ただ、これだけは自信をもって腹の底からいえるんだ、いまわたしの人生には1ミリの後悔もないってことを。
わたしはただ、ちょうど1年前の自分に、こう言ってあげたいだけなんだ。
好きにしていいよ。
なぜなら、びっくりするくらい、ぜんぜん死なないから。
あんなにド繁忙期のなか抱えてた仕事は、拍子抜けするくらい、誰かが代わりに終わらせてくれたよ。
(でもそれはマジで謝罪すべき。
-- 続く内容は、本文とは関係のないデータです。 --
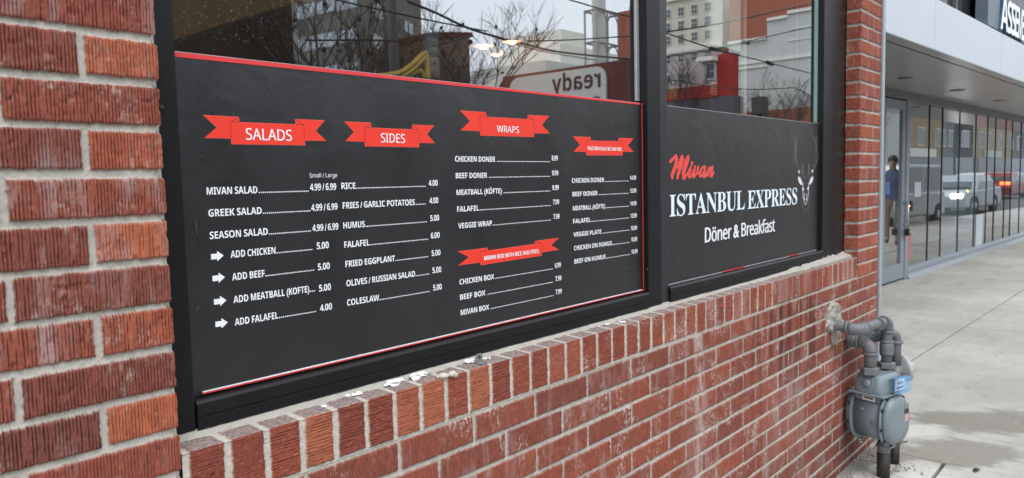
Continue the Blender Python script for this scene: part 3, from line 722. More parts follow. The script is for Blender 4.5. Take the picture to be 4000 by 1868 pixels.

笑)
今までずっとしがみついていたものは、意外とそうでもないモノだったみたいよ。
いまでは、なんだかんだ、毎日たのしいことばっかり溢れまくってるよ。
1ヶ月1ヶ月すべてが節目の、めちゃくちゃ濃い人生になってる。
だから、好きにしていいよ。
「この選択をしなければ、この人たちには会えなかった」と心の底から感謝できるようなすばらしい人たちとの出会いがたくさん待ってるから、安心しましょう。
選んだものを正解にするのは、他の人じゃなくて、じぶんらしいよ!って、
メトロのなかで読んでたインタビュー記事の中の人たちも、たしか、そんなことを言ってたんじゃないかなと思うよ。
ひとはけっこうあっという間に死んじゃうし、人生は一回きりだというし。
いまだったら、突然人生が終わっちゃっても、まあ仕方ないか!って思えるような気がする。
ね、こんな風に思えるなんて、めっちゃビックリでしょ。
けっこうイキイキしてると思うんだよね!
ということで、またこうして、ブログの中でお話しできるのをたのしみにしております!